Omkara (2006)


This is Vishal Bhardwaj’s second Shakespeare film adaption. His first being the stupendous Maqbool (Macbeth). This time round he breathes life into another Shakespeare tragedy, Othello.

Omi (Ajay Devgan) strong-arms the locals into following his boss, the politician Tiwari Bhaisaab (Naseeruddin Shah). Eventually, Omi enters politics himself and appoints one of his lieutenants, Kesu (Vivek Oberoi), to fill his place. This entices the jealousy of Langda (Saif Ali Khan), and he hatches a revenge plot. Langda plants seeds of doubt in Omi’s mind, concerning the faithfulness of Omi’s new bride Dolly (Kareena Kapoor).

If you think Maqbool‘s Bhardwaj is a flash in the pan, Omkara confirms he is absolutely not. I did actually find Maqbool threatening to unwind a bit in the last act but Omkara is one masterwork from start to end. I was never familiar with Shakespeare’s Othello and I find the tragic soap-opera plot a replica of many HK TVB family dramas – jealousy leading to evil thoughts which in turn lead to back-stabbing shenanigans. What makes the ultimate Machiavellian villain? Is it the one who kills, the one who is the most cruel, the one who straps a bomb on himself and explodes himself in a crowded place? To me, these villains are too obvious… the ultimate villain is the one who doesn’t lift a weapon to kill you, he makes you want to pick up that weapon to kill yourself. He feels no shame because he feels he is justified to do it. His logic will feel right which in turn makes you realise that you may need psychiatric help – you have discovered the dark side resides in you, in everyone. Omkara has such a villain and his words are killer. Envy and jealousy are b*tches!
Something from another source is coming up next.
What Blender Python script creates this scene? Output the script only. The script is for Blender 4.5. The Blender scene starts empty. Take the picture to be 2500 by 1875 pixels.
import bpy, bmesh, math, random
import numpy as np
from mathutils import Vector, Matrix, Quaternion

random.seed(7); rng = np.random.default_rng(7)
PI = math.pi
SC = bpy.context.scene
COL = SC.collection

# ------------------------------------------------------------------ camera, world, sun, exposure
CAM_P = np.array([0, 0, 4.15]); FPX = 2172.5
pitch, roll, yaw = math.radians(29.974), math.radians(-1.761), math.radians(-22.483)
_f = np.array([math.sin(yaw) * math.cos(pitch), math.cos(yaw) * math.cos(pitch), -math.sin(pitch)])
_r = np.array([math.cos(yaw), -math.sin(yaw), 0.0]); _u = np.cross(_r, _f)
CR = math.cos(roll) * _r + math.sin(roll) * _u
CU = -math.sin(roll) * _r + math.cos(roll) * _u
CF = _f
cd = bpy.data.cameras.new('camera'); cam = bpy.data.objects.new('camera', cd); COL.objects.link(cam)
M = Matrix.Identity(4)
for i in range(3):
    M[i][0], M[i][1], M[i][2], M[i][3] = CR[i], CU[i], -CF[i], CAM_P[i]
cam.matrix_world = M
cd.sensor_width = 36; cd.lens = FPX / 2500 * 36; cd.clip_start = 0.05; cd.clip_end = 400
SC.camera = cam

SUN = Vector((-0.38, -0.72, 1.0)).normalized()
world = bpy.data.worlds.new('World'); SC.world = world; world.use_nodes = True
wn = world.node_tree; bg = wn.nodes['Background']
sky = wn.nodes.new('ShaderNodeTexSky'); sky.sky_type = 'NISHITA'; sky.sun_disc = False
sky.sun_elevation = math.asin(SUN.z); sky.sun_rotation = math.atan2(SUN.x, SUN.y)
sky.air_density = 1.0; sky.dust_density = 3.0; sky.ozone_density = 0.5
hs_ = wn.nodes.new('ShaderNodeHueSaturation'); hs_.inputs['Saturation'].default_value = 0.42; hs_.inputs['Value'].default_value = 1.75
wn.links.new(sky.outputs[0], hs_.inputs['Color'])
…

The direction and acting are flawless. I am reading subtitles which are already amazing. I am sure there are lots of slang and nuances that I didn’t get. The dialogue is cutting-edged and filled with juxtapositions. I love how Bhardwaj uses the swing as the ultimate juxtaposition – as playful innocence, as a show of love and ultimately it became the swing of death.

This is a masterpiece… an amazing adaptation that Shakespeare would definitely be so pleased with.